Der Herr Werksabholer-Erklärbär im Anzug (ich meine das mit allem Respekt) dreht mit mir eine Runde um das Auto. Setzt sich mit mir rein. Er erzählt mir was von „toller Entscheidung“, „schlau konfiguriert“, „kaum was ausgelassen“, „wow das edle Soundsystem ist auch mit drin“, „das sind wirklich stattliche Felgen“ „ich erkläre Ihnen mal das Navi“, „speichern sie keinesfalls Ihre Heimatadresse unter zu-Hause!“ und „hier ist die Automatik für die Lichteinstellung“. Vielmehr lerne ich nicht.
Zwei Dinge fallen mir auf. Dass der Navibildschirm des günstigen Infotainmentpakets eher mickrig ist. Und dass die Trittbretter zwar sehr markant sind und den maskulinen Auftritt des Wagens verstärken, dass man beim Aussteigen aber auch einen ordentlichen Spagat machen muss, um nicht mit den Waden an den Brettern hängen zu bleiben, schmutzige Hosenbeine irgendwann inklusive.
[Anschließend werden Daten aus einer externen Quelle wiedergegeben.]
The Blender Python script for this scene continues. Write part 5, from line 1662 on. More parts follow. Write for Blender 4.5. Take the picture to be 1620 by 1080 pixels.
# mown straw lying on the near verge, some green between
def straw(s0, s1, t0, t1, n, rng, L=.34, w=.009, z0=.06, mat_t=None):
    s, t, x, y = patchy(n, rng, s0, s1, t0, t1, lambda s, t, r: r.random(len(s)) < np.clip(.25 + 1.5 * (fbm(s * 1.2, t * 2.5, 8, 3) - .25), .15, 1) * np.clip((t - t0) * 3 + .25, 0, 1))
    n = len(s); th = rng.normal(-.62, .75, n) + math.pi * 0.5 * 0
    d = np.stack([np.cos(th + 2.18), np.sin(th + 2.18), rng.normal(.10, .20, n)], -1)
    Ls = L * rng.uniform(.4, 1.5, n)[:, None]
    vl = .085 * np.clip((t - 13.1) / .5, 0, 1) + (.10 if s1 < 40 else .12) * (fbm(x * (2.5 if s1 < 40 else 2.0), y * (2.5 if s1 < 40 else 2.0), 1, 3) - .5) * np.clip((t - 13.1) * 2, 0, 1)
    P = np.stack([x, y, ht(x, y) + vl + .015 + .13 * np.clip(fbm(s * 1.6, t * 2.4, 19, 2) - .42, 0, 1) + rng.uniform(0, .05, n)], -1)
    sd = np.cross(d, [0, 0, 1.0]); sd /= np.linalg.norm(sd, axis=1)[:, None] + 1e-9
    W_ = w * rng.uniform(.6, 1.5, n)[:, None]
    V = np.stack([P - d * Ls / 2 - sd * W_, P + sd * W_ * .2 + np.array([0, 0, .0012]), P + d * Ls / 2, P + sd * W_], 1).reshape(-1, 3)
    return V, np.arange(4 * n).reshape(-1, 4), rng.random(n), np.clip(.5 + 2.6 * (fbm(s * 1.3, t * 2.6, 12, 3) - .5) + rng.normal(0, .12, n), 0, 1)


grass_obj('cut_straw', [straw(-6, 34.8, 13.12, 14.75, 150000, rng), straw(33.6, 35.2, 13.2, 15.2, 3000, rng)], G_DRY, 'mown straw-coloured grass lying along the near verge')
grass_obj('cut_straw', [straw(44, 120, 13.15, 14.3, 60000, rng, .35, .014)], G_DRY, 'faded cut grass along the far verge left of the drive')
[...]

So what. Ich hab mir ja keinen G geleast. Sondern drei Nummern kleiner. Ich danke dem Anzugträger, erhalte die beiden Schlüssel und platziere den Wagen für ein paar Schnappschüsse doch noch ins Zentrum der Werksabholerhalle. Dann drücke ich den Startknopf, um die ersten echten Kilometer auf die Uhr des neuen GLC zu spulen. Noch ein Foto vor dem Werksausfahr-Schild, dann geht es zur Tanke und anschließend vollgetankt ab auf die Autobahn. Auf Wiedersehen Bremen! Das war sie also, meine erste Werksabholung. Hätte nicht gedacht, dass es soviel Freude bereitet, ausgerechnet diesen Posten anzuklicken.